En eso, un cartel me dejó pasmada. En pleno centro de Santiago, se ofrecía cazuela a la hora del almuerzo. Hasta allí ningún problema, salvo la cazuela, claro.
Pero el precio era casi 5 veces más que los que ofrecen en mi ciudad. Entonces miré la fotografía del detestable platillo, y me invadió la tristeza. Una pena infinita se apoderó de mí, mientras notaba que el cordero, las papas, los porotos verdes, la zanahoria, el pimiento e incluso, el insufrible caldo aguado me devolvía la mirada desolada. Sentí el otrora enemigo atrapado por cadenas invisibles, apartado de su lugar de plato casero. Me dolió verlo convertido en un manjar inalcanzable para cualquier día de la semana. Porque conozco a mi enemiga, y sé que no pertenece a un pedestal. Sé que es democrática, que se ofrece sin aspavientos, que su lugar es en las mesas de todos a un precio accesible.

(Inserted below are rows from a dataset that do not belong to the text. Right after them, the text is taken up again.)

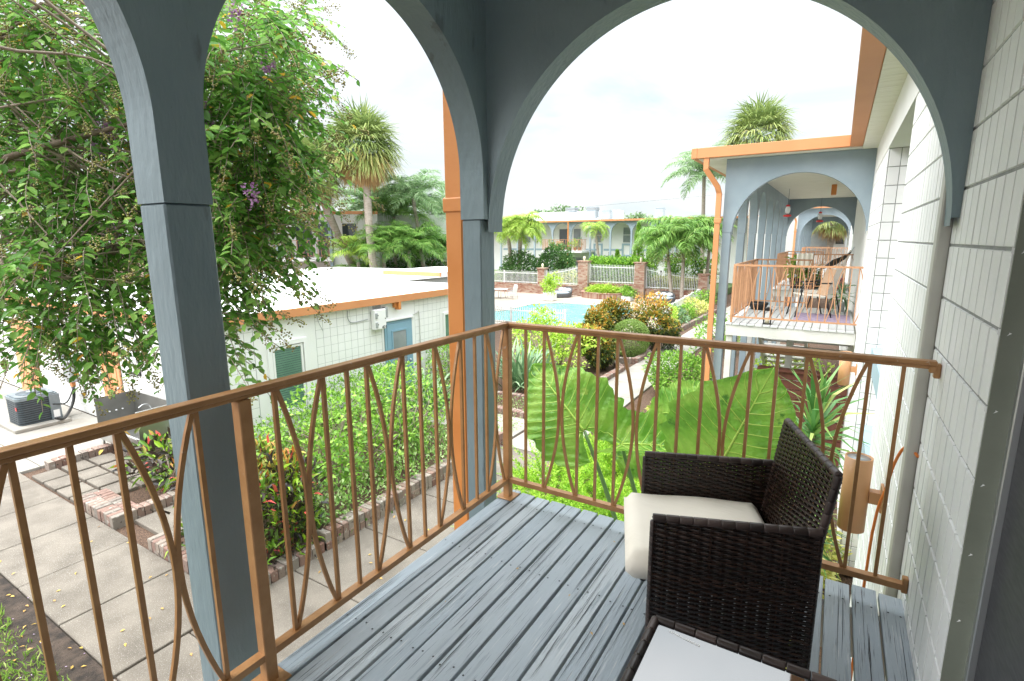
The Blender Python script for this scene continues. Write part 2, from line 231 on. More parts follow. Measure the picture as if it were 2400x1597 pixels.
# ------------------------------------------------------------------ mesh helpers
class MB:
    """collects shapes and links them as ONE mesh object"""
    def __init__(s): s.v = []; s.f = []; s.r = []; s.sm = []
    def add(s, vs, fs, r=None, smooth=False):
        o = len(s.v); s.v += [tuple(p) for p in vs]; s.f += [tuple(i+o for i in f) for f in fs]
        s.r += [random.random() if r is None else r]*len(vs) if not isinstance(r, list) else r
        s.sm += [smooth]*len(fs)
        return s
    def box(s, x0, x1, y0, y1, z0, z1, r=None, bev=0.0):
        x0, x1 = min(x0, x1), max(x0, x1); y0, y1 = min(y0, y1), max(y0, y1); z0, z1 = min(z0, z1), max(z0, z1)
        if bev <= 0:
            vs = [(x, y, z) for z in (z0, z1) for y in (y0, y1) for x in (x0, x1)]
            return s.add(vs, [(0, 2, 3, 1), (4, 5, 7, 6), (0, 1, 5, 4), (2, 6, 7, 3), (0, 4, 6, 2), (1, 3, 7, 5)], r)
        b = min(bev, (x1-x0)*.45, (y1-y0)*.45, (z1-z0)*.45)
        X, Y, Z = (x0, x0+b, x1-b, x1), (y0, y0+b, y1-b, y1), (z0, z0+b, z1-b, z1)
        vs = []; ix = {}
        for i, sx in enumerate((0, 1)):
            for j, sy in enumerate((0, 1)):
                for k, sz in enumerate((0, 1)):
                    fx, fy, fz = X[3 if sx else 0], Y[3 if sy else 0], Z[3 if sz else 0]
                    gx, gy, gz = X[2 if sx else 1], Y[2 if sy else 1], Z[2 if sz else 1]
                    for a, p in (('x', (fx, gy, gz)), ('y', (gx, fy, gz)), ('z', (gx, gy, fz))):
                        ix[(sx, sy, sz, a)] = len(vs); vs.append(p)
        fs = []
        for k in (0, 1):
            q = [ix[(k, 0, 0, 'x')], ix[(k, 0, 1, 'x')], ix[(k, 1, 1, 'x')], ix[(k, 1, 0, 'x')]]; fs.append(q if not k else q[::-1])
            q = [ix[(0, k, 0, 'y')], ix[(1, k, 0, 'y')], ix[(1, k, 1, 'y')], ix[(0, k, 1, 'y')]]; fs.append(q if not k else q[::-1])
            q = [ix[(0, 0, k, 'z')], ix[(0, 1, k, 'z')], ix[(1, 1, k, 'z')], ix[(1, 0, k, 'z')]]; fs.append(q if not k else q[::-1])
        for i in (0, 1):
            for j in (0, 1):
                fs.append([ix[(i, j, 0, 'x')], ix[(i, j, 0, 'y')], ix[(i, j, 1, 'y')], ix[(i, j, 1, 'x')]])
                fs.append([ix[(i, 0, j, 'x')], ix[(i, 0, j, 'z')], ix[(i, 1, j, 'z')], ix[(i, 1, j, 'x')]])
                fs.append([ix[(0, i, j, 'y')], ix[(0, i, j, 'z')], ix[(1, i, j, 'z')], ix[(1, i, j, 'y')]])
                for k in (0, 1): fs.append([ix[(i, j, k, 'x')], ix[(i, j, k, 'y')], ix[(i, j, k, 'z')]])
        return s.add(vs, fs, r)
    def tube(s, pts, rad, n=8, r=None, cap=True, smooth=True, up=None):
        pts = [Vector(p) for p in pts]; k = len(pts)
        rads = rad if isinstance(rad, (list, tuple)) else [rad]*k
        vs = []; a = None
        for i, p in enumerate(pts):
            d = (pts[min(i+1, k-1)]-pts[max(i-1, 0)])
            d = d.normalized() if d.length > 1e-9 else Vector((0, 0, 1))
            if a is None:
                a = Vector(up) if up else (Vector((0, 0, 1)) if abs(d.z) < .9 else Vector((1, 0, 0)))
            a = (a-d*a.dot(d)).normalized(); b = d.cross(a)
            for j in range(n):
                t = 2*PI*(j+.5)/n; vs.append(p+(a*math.cos(t)+b*math.sin(t))*rads[i])
        fs = [(i*n+j, i*n+(j+1) % n, (i+1)*n+(j+1) % n, (i+1)*n+j) for i in range(k-1) for j in range(n)]
        if cap: fs += [tuple(range(n))[::-1], tuple(range((k-1)*n, k*n))]
        return s.add(vs, fs, r, smooth)
    def bar(s, p, q, w, h, r=None, up=(0, 0, 1)):
        p, q = Vector(p), Vector(q); d = (q-p).normalized(); u = Vector(up)
        if abs(d.dot(u)) > .99: u = Vector((0, 1, 0))
        a = d.cross(u).normalized(); b = a.cross(d)
        vs = [o+a*(w/2*i)+b*(h/2*j) for o in (p, q) for i, j in ((-1, -1), (1, -1), (1, 1), (-1, 1))]
        return s.add(vs, [(0, 1, 2, 3), (7, 6, 5, 4), (0, 4, 5, 1), (1, 5, 6, 2), (2, 6, 7, 3), (3, 7, 4, 0)], r)
    def path(s, pts, w, h, up, r=None):               # flat bar swept along a polyline; h along up
        pts = [Vector(p) for p in pts]; up = Vector(up); vs = []; k = len(pts)
        for i, p in enumerate(pts):
            d = (pts[min(i+1, k-1)]-pts[max(i-1, 0)]).normalized(); a = d.cross(up).normalized()
            vs += [p+a*(w/2*x)+up*(h/2*y) for x, y in ((-1, -1), (1, -1), (1, 1), (-1, 1))]
        fs = [(i*4+j, i*4+(j+1) % 4, (i+1)*4+(j+1) % 4, (i+1)*4+j) for i in range(k-1) for j in range(4)]
        return s.add(vs, fs+[(3, 2, 1, 0), tuple(range(4*k-4, 4*k))], r)
    def lathe(s, c, prof, n=24, r=None, smooth=True):
        c = Vector(c); vs = []
        for rad, z in prof: vs += [c+Vector((rad*math.cos(2*PI*j/n), rad*math.sin(2*PI*j/n), z)) for j in range(n)]
        fs = [(i*n+j, i*n+(j+1) % n, (i+1)*n+(j+1) % n, (i+1)*n+j) for i in range(len(prof)-1) for j in range(n)]
        fs += [tuple(range(n))[::-1], tuple(range((len(prof)-1)*n, len(prof)*n))]
        return s.add(vs, fs, r, smooth)
    def prism(s, poly, axis, a, b, r=None):            # 2-D outline pushed along an axis ('x','y','z')
        def P(u, v, w): return {'x': (w, u, v), 'y': (u, w, v), 'z': (u, v, w)}[axis]
        n = len(poly); vs = [P(u, v, a) for u, v in poly]+[P(u, v, b) for u, v in poly]
        return s.add(vs, [tuple(range(n))[::-1], tuple(range(n, 2*n))]+[(i, (i+1) % n, n+(i+1) % n, n+i) for i in range(n)], r)
    def build(s, name, m, parent=None, recalc=True):
        me = bpy.data.meshes.new(name); me.from_pydata(s.v, [], s.f); me.validate()
        if len(me.vertices) == len(s.r):
            a = me.attributes.new('rnd', 'FLOAT', 'POINT'); a.data.foreach_set('value', s.r)
        if len(me.polygons) == len(s.sm): me.polygons.foreach_set('use_smooth', s.sm)
        if recalc:
            import bmesh
            bm = bmesh.new(); bm.from_mesh(me); bmesh.ops.recalc_face_normals(bm, faces=bm.faces); bm.to_mesh(me); bm.free()
        me.materials.append(Mt[m] if isinstance(m, str) else m)
        o = bpy.data.objects.new(name, me); C.objects.link(o)
        if parent is not None: attach(o, parent)
        return o
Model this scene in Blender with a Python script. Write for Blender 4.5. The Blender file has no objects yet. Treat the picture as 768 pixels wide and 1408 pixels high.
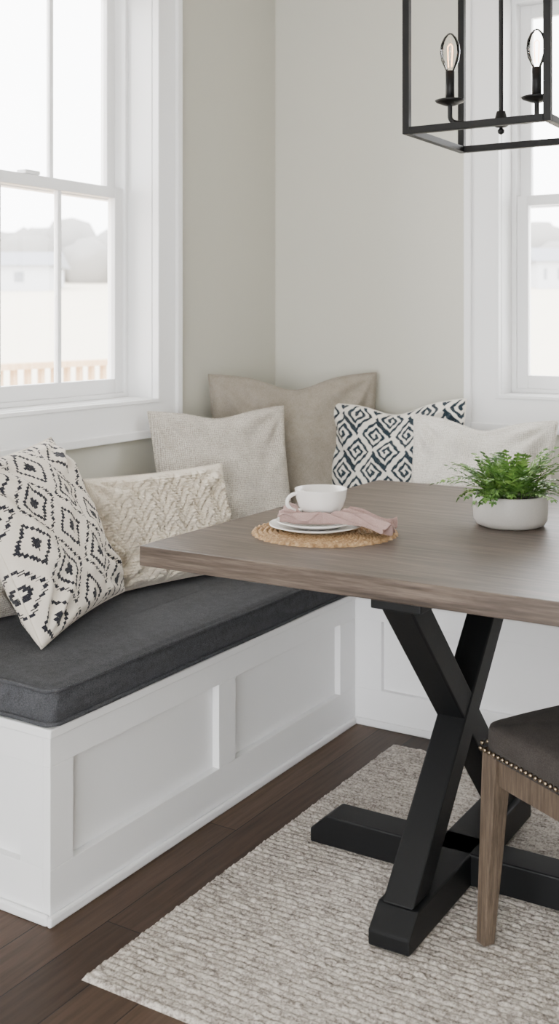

Pero allí estaba ella, reducida a un gusto de esos que se dan sólo a fin de mes. Había perdido su familiaridad, su cercanía, su molesto título de plato casero por excelencia. Mientras me miraba con ojos aguados y casi pude sentir que me pedía que la llevara de vuelta a su mesa. Y yo, por primera vez, entendí su rol y el sabor amargo que deja el separarla de él. Llena de nostalgia, asentí, comprendiendo sus años de historia.
De vuelta en mi costa, mi madre me sorprendió con el susodicho platillo. Se me escapó una mueca de disgusto y ella, revoloteando los ojos al aire, me dijo que, como siempre, me sirviera sólo las papas y les agregara ensalada, cosa que por supuesto hice. Nuestra guerra no ha terminado, y sigo sosteniendo que es un plato insulso y sobrevalorado, pero no olvidaré cómo, por una vez, ambas nos miramos con simpatía, con esa complicidad que sólo se da entre enemigos acérrimos.